Artwork: Santu Mofokeng, End of the Line, KZ2-Auschwitz (Landscapes of Trauma) (1997). Silver gelatin print. 37 x 24 cm. Private collection.
Artist Santu Mofokeng Title End of the Line, KZ2-Auschwitz (Landscapes of Trauma) Date 1997 Materials Silver gelatin print Dimensions 37 x 24 cm Credit Private collection

End of the Line, KZ2-Auschwitz pictures the railway track on which hundreds of thousands of individuals were delivered to their deaths at the Auschwitz II-Birkenau concentration camp. Describing the series Landscapes of Trauma (1997–2004), of which this photograph is part, Mofokeng rephrased a line from Holocaust survivor Paul Celan’s poem, There was earth inside them (1963): “Where did the way lead when it led nowhere?” The question is especially poignant paired with this image of the train line’s terminus. The scene, however, is not immediately recognisable; only by its caption does its apparent banality assume an unbearable weight. “The photograph captures only the residuum that history has discharged,” sociologist Siegfried Kracauer wrote (as quoted by Patricia Hayes in her essay for Mofokeng’s 2011 monograph Chasing Shadows). “The photograph is the sediment that has settled.” The landscape is similarly formed by such sedimentary residue, the traces of past violence inscribed on the seeming indifference of the earth, made to stand as silent testimony to all-too-human cruelty. The immensity of the horror these tracks represent is mutely present in the knowledge of their setting, where even the innocuous mist, blind to history, finds a metaphoric import.

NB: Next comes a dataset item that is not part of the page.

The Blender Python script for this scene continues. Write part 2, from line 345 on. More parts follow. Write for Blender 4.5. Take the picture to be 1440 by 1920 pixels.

b.1956, Soweto; d.2020, Johannesburg

“I am interested in the ambiguity of things,” the late photographer Santu Mofokeng wrote. “This comes not from a position of power, but of helplessness.” In many of his pictures, this ambiguity appears as a spreading opacity, a diaphanous pall of rising smoke, mist or dust. Mofokeng grew up, he wrote in his essay Caves, “on the threshing floor of faith…and while I feel reluctant to partake in this gossamer world, I can identify with it.” An agnostic observer attuned to the spiritual lives of others, the pervasive haze that softens so many of his pictures more often takes on a poetic significance. There is to all Mofokeng’s works a distinct quietude – the artist looking not to political drama but to life’s minutiae, those “things I ordinarily do or see.” The tumult of the times, Mofokeng believed, need not be made explicit in photographs. Rather, he suggested, “the violence is in the knowing,” latent in the very places and people he pictured. "His voice, his awareness of where he was in space and history, his ability to think around what he was doing,” Joshua Chuang said of the artist in conversation with Sean O'Toole at A4, “wasn’t predictable but open and raw and simultaneously hidden."